The development of tourist centres in the coastal zone of Kenya is connected with the intensive influx of labour from other parts of the country. The majority of hotel employees are provided by this labour. A greater involvement of local labour in tourism has therefore probably not taken place because the coastal population shows only relatively slight inclination towards social mobility as a result of specific socio-economic characteristics (moslems, limited education). However, for the majority of immigrants the tourist economy does not present the immediate pull factor. It is rather the search for general work opportunities that predominantly decides emigration, which is first of all largely directed to the towns of Mombasa and Malindi with their larger labour market. For most people the change from traditional ways of life to the tourist industry took place in social and spatial stages.
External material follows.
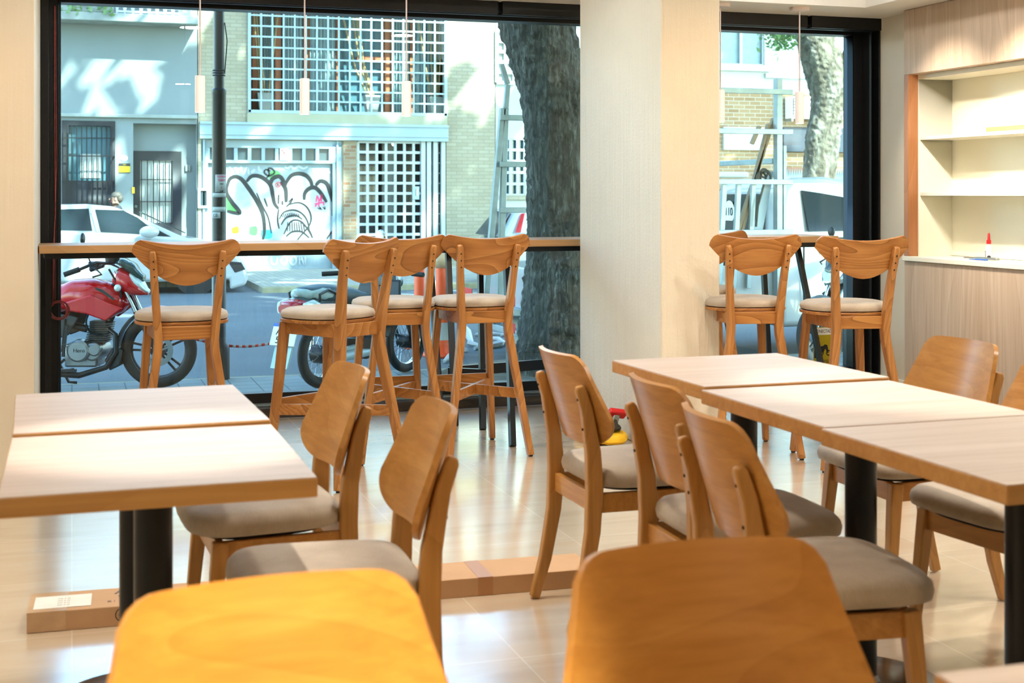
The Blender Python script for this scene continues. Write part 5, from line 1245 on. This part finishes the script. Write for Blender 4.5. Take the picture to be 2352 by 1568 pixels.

In this different patterns of step-wise migration have been established for different peoples in Kenya. On the whole labour migrations directed towards the centres of tourism follow to a large degree the currents of migration typical for Kenya generally. Tourism did not in principle connect new emigration regions to its centres. A major problem, however, is the great number of family separations, for the majority of married immigrants live at the place of work without their families. This fact helps to maintain the close bonds between regions of emigration and immigration.